Filhos de Lameque
“E disse Lameque a suas mulheres Ada e Zilá: Ouvi a minha voz; vós, mulheres de Lameque, escutai as minhas palavras; porque eu matei um homem por me ferir, e um jovem por me pisar” (Gênesis 4:23)
Pouco depois de registrar a queda do homem, o escritor de Gênesis relata a depravação total em que a humanidade se encontrava. Caim, movido por seu ódio velado contra Deus, mata o próprio irmão e, ao ser confrontado pelo Senhor, endurece-se à possibilidade de arrependimento (Gênesis 4.9,14), evidenciando a profunda corrupção que o pecado causou no homem.
Mais adiante, encontramos a declaração do próprio Senhor acerca do caminho que o homem escolheu seguir:
“O fim de toda carne é vindo perante a minha face; porque a terra está cheia de violência; e eis que os desfarei com a terra.” (Gênesis 6.13)
Embora não encontremos, nas Escrituras, registros precisos e detalhados sobre o estágio de depravação daquela sociedade, podemos, por meio de algumas declarações registradas por Moisés em Gênesis, compreender quão deplorável é o homem afastado de seu Senhor.
Uma dessas declarações é a fala de Lameque, o primeiro homem a desprezar o princípio da monogamia estabelecido por Deus:
“Matei um homem por me ferir, e um jovem por me pisar.”
É importante lembrar, contudo, que há dois homens identificados no texto bíblico como Lameque: um é filho de Matusalém e pai de Noé; o outro, filho de Metusael e pai de Jabal, Jubal, Tubalcaim e Naamá, este é quem o texto bíblico registra como sendo imoral e violento.
“Matei um homem por me ferir, e um jovem por me pisar”
A declaração de Lameque, por mais hedionda que possa ser, não nos é estranha.
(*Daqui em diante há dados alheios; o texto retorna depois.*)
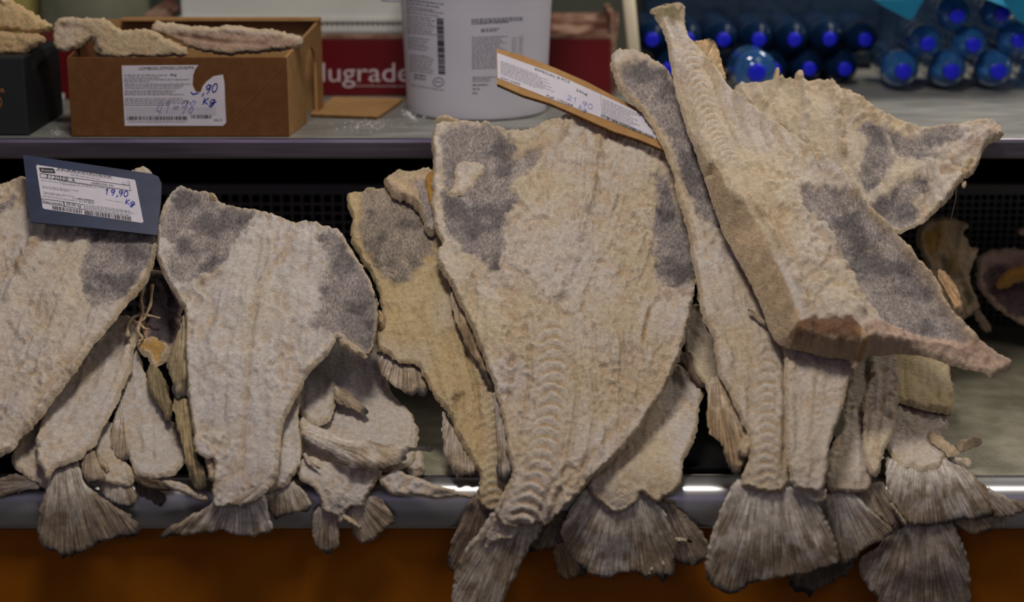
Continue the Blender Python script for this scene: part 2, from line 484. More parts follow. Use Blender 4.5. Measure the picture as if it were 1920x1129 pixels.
def fish(name, label, cat, anchor, group=None):
    return thing(name, label, cat, anchor, group)
def L(s):
    return [tuple(float(x) for x in p.split(',')) for p in s.split()]
def fins(root, name, s, dr, focus, **a):
    a = {**dict(T=.0022, tb=.0012, w=4, sp=3.8, jag=2.6, kind='fin'), **a}
    return sheet(root, name, L(s) if isinstance(s, str) else s, dr, focus=focus, **a)

# ------------------------------------------------------------------ plain materials
M_STEEL = principled('brushed_steel', (.21, .18, .225), .36, .85, (9, (.28, .25, .29)), .5, None, aniso=(1, 14, 14))
M_RIM = principled('polished_steel', (.40, .39, .39), .30, .85, (6, (.50, .49, .49)), .5)
M_DECK = principled('salted_steel_deck', (.27, .25, .175), .42, .2, (26, (.40, .37, .27), .38, .68), .5, (240, .0006))
M_SHELFTOP = principled('salted_steel_shelf', (.23, .23, .21), .40, .35, (11, (.38, .37, .33), .38, .70), .5, None, aniso=(1, 3.2, 1))
M_ORANGE = principled('orange_panel', (.30, .088, .001), .55, 0, (2.5, (.34, .105, .002)), .2)
M_BLACK = principled('black_plastic', (.010, .010, .011), .5, 0, None, .3)
M_GAPDARK = principled('gap_darkness', (.005, .005, .005), .9, 0, None, .1)  # near-black base colour standing in for shade inside gaps
M_WALL = principled('dim_wall', (.05, .055, .045), .9, 0, (2, (.10, .105, .08)), .1)
M_FLOOR = principled('floor_tile', (.10, .09, .08), .6, 0, (3, (.14, .13, .11)), .2)
M_CARD = principled('brown_cardboard', (.115, .046, .015), .85, 0, (60, (.135, .056, .019)), .15, (300, .0004))
M_CARDTAN = principled('tan_cardboard', (.34, .185, .07), .85, 0, (50, (.39, .22, .09)), .15)
M_CARDEDGE = principled('corrugated_edge', (.06, .028, .010), .9, 0, (400, (.17, .085, .03)), .1)
M_INSIDE = principled('box_inside', (.20, .10, .04), .9)
M_WHITE = principled('label_paper', (.54, .50, .55), .6, 0, (30, (.58, .54, .58)), .3)
M_INK = principled('print_ink', (.03, .03, .035), .7)
M_GREYINK = principled('small_print_ink', (.22, .21, .23), .7)
M_PEN = principled('blue_pen_ink', (.012, .02, .33), .5)
M_PENPALE = principled('pale_blue_pen_ink', (.20, .20, .50), .5)
M_BUCKET = principled('milky_bucket_plastic', (.47, .45, .51), .38, 0, (5, (.51, .49, .54)), .4)
M_TUB = principled('white_tub_plastic', (.55, .55, .50), .5, 0, (6, (.60, .60, .55)), .3)
M_RED = principled('red_carton', (.105, .003, .006), .42, 0, (9, (.125, .004, .008)), .35)
M_REDPRINT = principled('pale_print', (.52, .42, .44), .5)
M_FLAP = principled('stained_carton_flap', (.12, .045, .03), .8, 0, (22, (.30, .19, .13)), .2)
M_BLUECARD = principled('blue_printed_card', (.008, .014, .045), .42, 0, (16, (.015, .024, .07)), .3, None, aniso=(1, 1, 4))
M_POLE = principled('pale_pole_paint', (.66, .58, .42), .4, 0, None, .4)
M_CAP = principled('blue_bottle_cap', (.006, .010, .55), .35, 0, None, .4)
M_BOTTLE = principled('blue_bottle_plastic', (.05, .22, .58), .10, 0, None, .7, trans=.70, ior=1.15)
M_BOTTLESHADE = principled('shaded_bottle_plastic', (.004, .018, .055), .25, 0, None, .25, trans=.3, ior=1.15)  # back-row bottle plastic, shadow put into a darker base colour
M_BOTTLE.node_tree.nodes['Principled BSDF'].inputs['Coat Weight'].default_value = 1.0
M_FILM = principled('blue_wrap_film', (.012, .19, .34), .3, 0, None, .4, (30, .004), trans=.2)
M_SALT = principled('coarse_salt', (.66, .64, .60), .8)
M_OLIVE = principled('olive_cloth', (.15, .155, .105), .9, 0, (6, (.20, .20, .14)), .1)
M_YELLOWCLOTH = principled('yellow_cloth', (.30, .25, .08), .9)
M_EMBLEM = principled('orange_emblem_ink', (.42, .15, .03), .6)
M_TAG = principled('black_logo_ink', (.02, .02, .022), .5)
M_CREASE = principled('pressed_crease', (.15, .066, .02), .9)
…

O mais trágico, contudo, é que não se trata de um instinto primitivo, mas do estado em que se encontra o coração depravado humano.
Sabemos que o século XX foi um dos mais, senão o mais, sangrento de toda a história humana. Duas grandes guerras, centenas de conflitos armados de diferentes proporções e regimes tirânicos marcaram esse período.
Ainda assim, afirmo, sem ressalvas, que nossa geração se assemelha, e muito, a Lameque. Gloriamo-nos de grandes feitos e avanços, mas permanece latente em nossa sociedade o desejo de retaliar à mínima ofensa. Há um anseio contínuo por vingança, por sangue, por morte.
Nossa geração tem bebido da mesma fonte de Lameque, alimentando-se do mesmo rancor de Caim e entronizando o mesmo desejo homicida que pertence ao diabo. Talvez sejamos ainda mais depravados que os homens daquele tempo, pois não apenas nos orgulhamos do sangue derramado, como também celebramos os que o derramam.
E o mais lamentável é ver cristãos nominais juntando-se ao coro que exalta a violência, celebrando o reino de destruição instaurado por Satanás.
Quantas vezes, mesmo sem verbalizar, nutrimos em nossos corações o mesmo princípio de vida de Lameque? Estamos realmente conscientes do valor da vida humana diante de Deus, independentemente do que o homem seja ou tenha se tornado? Teríamos nos esquecido de que todos, sem exceção, são condenáveis diante do Senhor?
A genealogia de Caim e Sete
Os capítulos 4 e 5 de Gênesis nos apresentam um contraste poderoso: de um lado, a linhagem de Caim, marcada pelo sangue e pela crueldade; do outro, a linhagem de Sete, marcada por homens que invocavam o nome do Senhor.
Lemos que Sete gerou Enos, e este começou a invocar o Deus de seus antepassados, o Deus que havia sido esquecido pela humanidade. Depois lemos sobre Enoque, o homem que andou com Deus. E ainda, sobre Lameque (filho de Matusalém), que profetizou sobre o consolo que viria através de seu filho Noé.
Hoje, essa mesma dicotomia permanece visível. De um lado, estão os filhos de Lameque, os que cantam orgulhosos o sangue que derramaram, que enaltecem a morte do próximo e que entronizam assassinos, justiceiros e vingadores. Do outro lado, estão os filhos de Sete, os que seguem os passos de Enoque, obedecem como Noé e não se conformam com a crueldade de sua geração, nem com o desejo profano por sangue.
São homens e mulheres que buscam refúgio em Deus, enquanto o restante da sociedade busca segurança em suas armas, em seus próprios meios, ou em seus representantes militares. São aqueles que não estão dispostos a negociar sua fé, nem a trocar a esperança no Rei eterno por uma ilusão forjada por um partidarismo pseudocristão Ser filho de Sete, hoje, é resistir à cultura da violência com mansidão, fidelidade e santidade. É viver como Enoque, em comunhão com Deus, mesmo que ao redor todos exaltem a espada.